Com base nesses pressupostos, Emilia Ferreiro critica a alfabetização tradicional, porque julga a prontidão das crianças para o aprendizado da leitura e da escrita por meio de avaliações de percepção (capacidade de discriminar sons PARA PENSAR e sinais, por exemplo) e de motricidade (coordenação, orientação espacial etc.). Dessa forma, dá-se peso excessivo para um aspecto exterior da escrita (saber desenhar as letras) e deixa-se de lado suas características conceituais, ou seja, a compreensão da natureza da escrita e sua organização. Para os construtivistas, o aprendizado da alfabetização não ocorre desligado do conteúdo da escrita.

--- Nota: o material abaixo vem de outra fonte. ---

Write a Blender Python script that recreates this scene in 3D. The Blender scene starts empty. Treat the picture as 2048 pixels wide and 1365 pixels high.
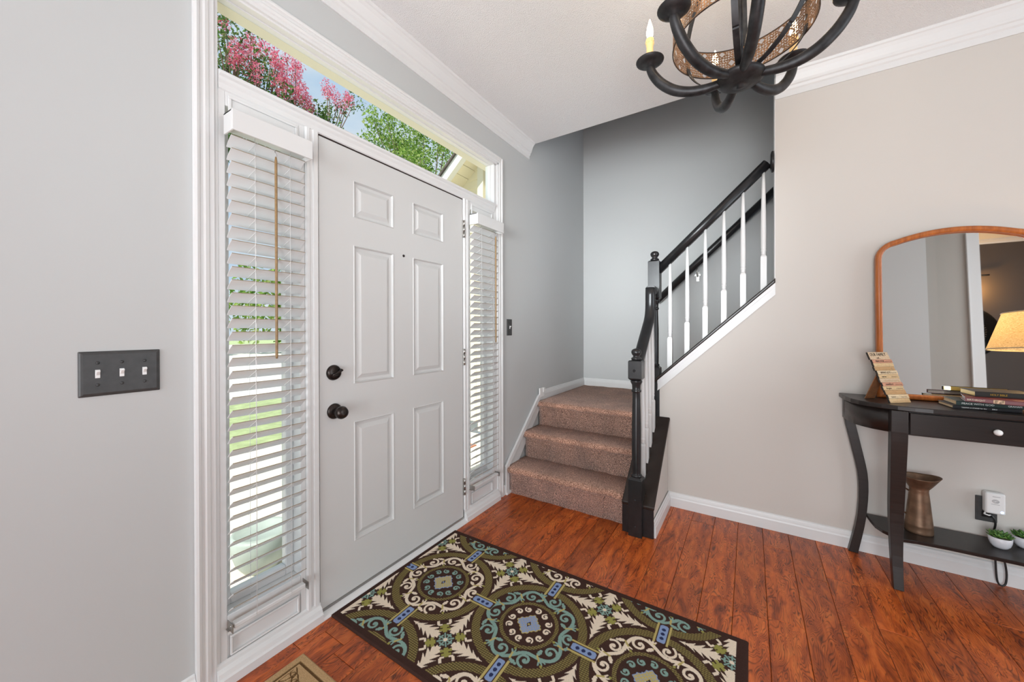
import bpy, bmesh, math, random
import numpy as np
from mathutils import Vector, Matrix
random.seed(7); rng = np.random.default_rng(11)
S = bpy.context.scene
COL = S.collection
PI = math.pi

# ------------------------------------------------------------------ camera
cam_d = bpy.data.cameras.new('camera'); cam = bpy.data.objects.new('camera', cam_d); COL.objects.link(cam)
S.camera = cam
FPX, YAW, PITCH, ROLL = 744.54, 1.0016, -0.0035, -0.0021
cam_d.sensor_fit = 'HORIZONTAL'; cam_d.sensor_width = 36.0
cam_d.lens = FPX / 2048 * 36.0
cam_d.shift_y = -21.5 / 2048
cam_d.clip_start = 0.02; cam_d.clip_end = 200
cy, sy, cp, sp = math.cos(YAW), math.sin(YAW), math.cos(PITCH), math.sin(PITCH)
fw = Vector((sy*cp, cy*cp, sp)); rt = Vector((cy, -sy, 0)); up = rt.cross(fw)
rt2 = rt*math.cos(ROLL) + up*math.sin(ROLL); up2 = up*math.cos(ROLL) - rt*math.sin(ROLL)
cam.matrix_world = Matrix(((rt2.x, up2.x, -fw.x, -0.8855), (rt2.y, up2.y, -fw.y, -1.5323), (rt2.z, up2.z, -fw.z, 1.222), (0, 0, 0, 1)))

# ------------------------------------------------------------------ sky, sun, added fill lights, exposure
S.view_settings.view_transform = 'Standard'; S.view_settings.look = 'None'
S.view_settings.gamma = 1.0; S.view_settings.use_curve_mapping = False
S.view_settings.exposure = -0.02
W = bpy.data.worlds.new('sky'); S.world = W; W.use_nodes = True
wn = W.node_tree; wn.nodes.clear()
wo = wn.nodes.new('ShaderNodeOutputWorld'); bg = wn.nodes.new('ShaderNodeBackground')
tc = wn.nodes.new('ShaderNodeTexCoord'); mp = wn.nodes.new('ShaderNodeMapping'); mp.inputs['Scale'].default_value = (1.5, 1.5, 5.0)
nz = wn.nodes.new('ShaderNodeTexNoise'); nz.inputs['Scale'].default_value = 2.2; nz.inputs['Detail'].default_value = 5
cr = wn.nodes.new('ShaderNodeValToRGB')
cr.color_ramp.elements[0].position = .42; cr.color_ramp.elements[0].color = (.55, .70, .90, 1)
cr.color_ramp.elements[1].position = .72; cr.color_ramp.elements[1].color = (.82, .87, .93, 1)
wn.links.new(tc.outputs['Generated'], mp.inputs['Vector']); wn.links.new(mp.outputs[0], nz.inputs['Vector'])
wn.links.new(nz.outputs['Fac'], cr.inputs['Fac']); wn.links.new(cr.outputs['Color'], bg.inputs['Color'])
bg.inputs['Strength'].default_value = 1.0
wn.links.new(bg.outputs[0], wo.inputs[0])

def lamp(name, kind, loc, energy, color=(1, 1, 1), rot=(0, 0, 0), size=None, size_y=None, **kw):
    d = bpy.data.lights.new(name, kind); d.energy = energy; d.color = color
    if size is not None:
        if kind == 'AREA':
            d.size = size
            if size_y: d.shape = 'RECTANGLE'; d.size_y = size_y
        elif kind == 'SUN': d.angle = size
        else: d.shadow_soft_size = size
    o = bpy.data.objects.new(name, d); COL.objects.link(o); o.location = loc; o.rotation_euler = rot
    return o
sun = lamp('sun', 'SUN', (-6, -2, 12), 6.0, (1.0, .95, .87), (0, 0, 0), .012)
sun.rotation_euler = Vector((.60, .10, -.79)).to_track_quat('-Z', 'Y').to_euler()
# added unseen fill lights behind the camera and in the open room on the left
lamp('rear_fill', 'AREA', (0.35, -4.92, 1.45), 50, (.90, .965, 1.0), (math.radians(90), 0, 0), 2.6, 2.1)
lw_ = lamp('left_fill', 'AREA', (-4.95, -1.5, 1.25), 158, (.90, .965, 1.0), (0, 0, 0), 2.2, 2.4)
lw_.rotation_euler = Vector((1, 0, 0)).to_track_quat('-Z', 'Y').to_euler()
# added unseen fill aimed up at the ceiling from low behind the camera
fl = lamp('ceiling_fill', 'AREA', (-2.0, -2.0, .80), 13.5, (.90, .965, 1.0), (0, 0, 0), 1.0, 1.0)
fl.rotation_euler = (Vector((.8, -.55, 2.735))-Vector((-2.0, -2.0, .80))).to_track_quat('-Z', 'Y').to_euler(); fl.data.spread = math.radians(82)
# another added fill out of view, narrow spread, brightening the stairs
sb = lamp('stair_fill', 'AREA', (-1.0, -.80, 1.70), 6.4, (.90, .965, 1.0), (0, 0, 0), .6, .6)
sb.rotation_euler = (Vector((2.9, -.50, 1.72))-Vector((-1.0, -.80, 1.70))).to_track_quat('-Z', 'Y').to_euler(); sb.data.spread = math.radians(46)

# ------------------------------------------------------------------ helpers
def tag(o, label=None, cat=None, group=None, kind=None):
    if label: o['label'] = label
    if cat: o['category'] = cat
    if group: o['group'] = group
    if kind: o['kind'] = kind
    return o

def empty(name, loc=(0, 0, 0), label=None, cat=None, group=None, kind=None, parent=None):
    o = bpy.data.objects.new(name, None); COL.objects.link(o); o.location = loc; o.empty_display_size = .05
    if parent: o.parent = parent
    return tag(o, label, cat, group, kind)

class MB:
    """collects vertices and faces, then links them as one mesh object"""
    def __init__(s): s.v = []; s.f = []; s.sm = []
    def add(s, vs, fs, smooth=False):
        b = len(s.v); s.v += [tuple(p) for p in vs]; s.f += [tuple(i+b for i in f) for f in fs]; s.sm += [smooth]*len(fs); return s
    def box(s, x0, x1, y0, y1, z0, z1):
        if x0 > x1: x0, x1 = x1, x0
        if y0 > y1: y0, y1 = y1, y0
        if z0 > z1: z0, z1 = z1, z0
        vs = [(x0,y0,z0),(x1,y0,z0),(x1,y1,z0),(x0,y1,z0),(x0,y0,z1),(x1,y0,z1),(x1,y1,z1),(x0,y1,z1)]
        return s.add(vs, [(0,3,2,1),(4,5,6,7),(0,1,5,4),(1,2,6,5),(2,3,7,6),(3,0,4,7)])
    def prism(s, poly, axis, a, b, smooth=False):
        """poly of 2D points extruded along axis between a and b; 2D order: x->(y,z) y->(x,z) z->(x,y)"""
        def P(p, t): return {'x': (t, p[0], p[1]), 'y': (p[0], t, p[1]), 'z': (p[0], p[1], t)}[axis]
        n = len(poly); vs = [P(p, a) for p in poly] + [P(p, b) for p in poly]
        s.add(vs, [(i, (i+1) % n, n+(i+1) % n, n+i) for i in range(n)], smooth)
        k = len(s.v) - 2*n
        s.f += [tuple(k+i for i in reversed(range(n))), tuple(k+n+i for i in range(n))]; s.sm += [False, False]
        return s
    def lathe(s, prof, c=(0, 0, 0), n=20, axis='z', smooth=True):
        """prof: list of (radius, height)"""
        vs = []
        for r, h in prof:
            for k in range(n):
                a = 2*PI*k/n; p, q = r*math.cos(a), r*math.sin(a)
                if axis == 'z': vs.append((c[0]+p, c[1]+q, c[2]+h))
                elif axis == 'y': vs.append((c[0]+p, c[1]+h, c[2]+q))
                else: vs.append((c[0]+h, c[1]+p, c[2]+q))
        m = len(prof); fs = [(i*n+k, i*n+(k+1) % n, (i+1)*n+(k+1) % n, (i+1)*n+k) for i in range(m-1) for k in range(n)]
        s.add(vs, fs, smooth); b = len(s.v)-len(vs)
        s.f += [tuple(b+k for k in reversed(range(n))), tuple(b+(m-1)*n+k for k in range(n))]; s.sm += [False, False]
        return s
    def tube(s, pts, rad, n=10, smooth=True, flat=None, upv=(0, 0, 1)):
        """round (or elliptical with flat=(ru,rv)) tube along pts; rad scalar or list"""
        pts = [Vector(p) for p in pts]; m = len(pts)
        rads = rad if isinstance(rad, (list, tuple)) else [rad]*m
        vs = []; prev = None
        for i, p in enumerate(pts):
            t = (pts[min(i+1, m-1)] - pts[max(i-1, 0)]).normalized()
            if prev is None:
                u = Vector(upv); u = (u - t*u.dot(t))
                if u.length < 1e-4: u = Vector((1, 0, 0)) - t*t.x
            else: u = prev - t*prev.dot(t)
            u.normalize(); w = t.cross(u); prev = u
            ru, rv = (flat if flat else (1, 1))
            for k in range(n):
                a = 2*PI*(k+.5)/n
                vs.append(p + u*(math.cos(a)*rads[i]*ru) + w*(math.sin(a)*rads[i]*rv))
        fs = [(i*n+k, i*n+(k+1) % n, (i+1)*n+(k+1) % n, (i+1)*n+k) for i in range(m-1) for k in range(n)]
        s.add(vs, fs, smooth); b = len(s.v)-len(vs)
        s.f += [tuple(b+k for k in reversed(range(n))), tuple(b+(m-1)*n+k for k in range(n))]; s.sm += [False, False]
        return s
    def sweep(s, prof, pts, side, upv, smooth=False):
        """closed 2D profile (a along side, b along up-ish) carried along pts without twisting"""
        pts = [Vector(p) for p in pts]; m = len(pts); n = len(prof); side = Vector(side); vs = []
        for i, p in enumerate(pts):
            t = (pts[min(i+1, m-1)] - pts[max(i-1, 0)]).normalized(); nrm = side.cross(t)
            if nrm.dot(Vector(upv)) < 0: nrm = -nrm
            vs += [p + side*a + nrm*b for a, b in prof]
        fs = [(i*n+k, i*n+(k+1) % n, (i+1)*n+(k+1) % n, (i+1)*n+k) for i in range(m-1) for k in range(n)]
        s.add(vs, fs, smooth); b0 = len(s.v)-len(vs)
        s.f += [tuple(b0+k for k in reversed(range(n))), tuple(b0+(m-1)*n+k for k in range(n))]; s.sm += [False, False]
        return s
    def build(s, name, mat, parent=None, bevel=0, seg=2, loc=None, autosmooth=False):
        me = bpy.data.meshes.new(name); me.from_pydata(s.v, [], s.f); me.polygons.foreach_set('use_smooth', s.sm)
        bm = bmesh.new(); bm.from_mesh(me); bmesh.ops.recalc_face_normals(bm, faces=bm.faces); bm.to_mesh(me); bm.free()
        me.update()
        if mat: me.materials.append(mat)
        o = bpy.data.objects.new(name, me); COL.objects.link(o)
        if parent: o.parent = parent
        if loc: o.location = loc
        if bevel:
            b = o.modifiers.new('bevel', 'BEVEL'); b.width = bevel; b.segments = seg; b.limit_method = 'ANGLE'; b.angle_limit = math.radians(40)
        return o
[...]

É por não levar em conta o ponto mais importante da alfabetização que os métodos tradicionais insistem em introduzir os alunos à leitura com palavras aparentemente simples e sonoras (como babá, bebê, papa), mas que, do ponto de vista da assimilação das crianças, simplesmente não se ligam a nada. Segundo o mesmo raciocínio equivocado, o contato da criança com a organização da escrita é adiado para quando ela já for capaz de ler as palavras isoladas, embora as relações que ela estabelece com os textos inteiros sejam enriquecedoras desde o início. Compreender a escrita interiormente significa compreender um código social. Por isso, segundo Emilia Ferreiro, a alfabetização também é uma forma de se apropriar das funções sociais da escrita. De acordo com suas conclusões, desempenhos díspares apresentados por crianças de classes sociais diferentes na alfabetização não revelam capacidades desiguais, mas o acesso maior ou menor a textos lidos e escritos desde os primeiros anos de vida.